- The Washington Times - Wednesday, February 7, 2001

China's Qian plans early U.S. visit

BEIJING China's top foreign-affairs official, Qian Qichen, will travel to the United States next month in the first visit by a senior Chinese official under the George W. Bush administration, diplomats said yesterday.
The visit by Vice Prime Minister Qian, a veteran who oversees China's policies toward Taiwan, was seen as a key gesture by China in maintaining continuity in bilateral ties after Mr. Bush moved into the White House last month.
Mr. Bush is not expected to meet his Chinese counterpart, Jiang Zemin, until October, when China hosts an informal summit of Asia Pacific leaders in Shanghai.
Hanging over bilateral ties, however, are a host of perennially thorny issues, including Taiwan and human rights, as well as U.S. plans to build an anti-missile shield in the face of strident opposition by China, Russia and others.

Canada sets ties to North Korea

OTTAWA Canada said yesterday it has established diplomatic ties with North Korea, the isolated impoverished communist state that is slowly opening up to the outside world.
Canada becomes the fourth member of the Group of Eight powerful nations after Russia, Italy and Britain to recognize the state, which has launched a diplomatic offensive after five decades of self-imposed isolation.
Foreign Minister John Manley said that Canada believed forging closer relations with Pyongyang is the best way to contribute to security, nonproliferation and humanitarian challenges in the region.

Ethiopia, Eritrea OK buffer zone

NAIROBI, Kenya After months in a stalemate, senior Ethiopian and Eritrean officials agreed yesterday to set up a U.N.-patrolled buffer zone in an area where the two neighbors fought a border war for 2 and 1/2 years.
A 16-mile-wide temporary security zone will be established starting Feb. 12, the U.N. Mission in Ethiopia and Eritrea said in a statement after the meeting in the Kenyan capital.
The plan requires the Ethiopian army to withdraw from territory inside Eritrea that it has occupied since last May, as well as the repositioning of Eritrean forces, the statement said.

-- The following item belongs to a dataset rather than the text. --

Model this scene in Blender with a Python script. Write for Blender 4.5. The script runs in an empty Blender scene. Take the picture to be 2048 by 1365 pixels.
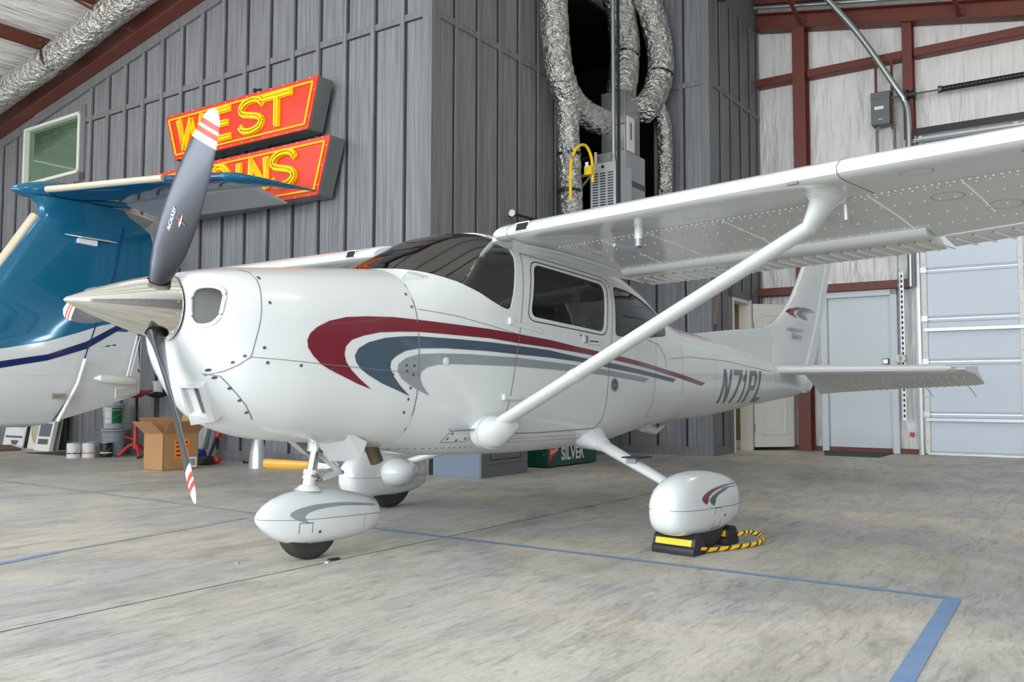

Pastrana to enter rebel zone tomorrow

BOGOTA, Colombia President Andres Pastrana flies into guerrilla territory tomorrow for a summit to face a shrewd and battle-hardened guerrilla adversary.
Sitting across the table from Mr. Pastrana will be 70-year-old Manuel "Sureshot" Marulanda, the chief of the Revolutionary Armed Forces of Colombia, or FARC, who has confounded Colombian generals and presidents for decades.
Mr. Pastrana, who has been criticized for making many concessions to FARC, hopes to resuscitate peace talks at the meeting and show he can stand up to the rebels.

Argentina complains over Castro remark

BUENOS AIRES The Argentine government made a formal complaint to Cuba's ambassador here yesterday after Cuban President Fidel Castro accused Argentina of "licking Yankee boots."
The Foreign Ministry complained by letter to Ambassador Alejandro Gonzalez Galiano about the controversial remarks Mr. Castro made late last week in a speech to an international economics conference in Havana.
The complaint "reflects displeasure at the insults thrown by President Castro, widely publicized in Argentine, Cuban and international media," the Foreign Ministry said.

Milosevic minister found dead in car

BELGRADE, Yugoslavia Yugoslavia's last interior minister under the rule of Slobodan Milosevic was found dead in his car yesterday evening, his successor in the post said.
The body of Zoran Sokolovic was discovered in his Lada Niva car near the town of Knjazevac, around 125 miles southeast of Belgrade, current Federal Interior Minister Zoran Zivkovic told B-92 radio.
"At this moment, I do not have confirmed information about the cause of death, but there is speculation that it was suicide," Mr. Zivkovic told the radio station.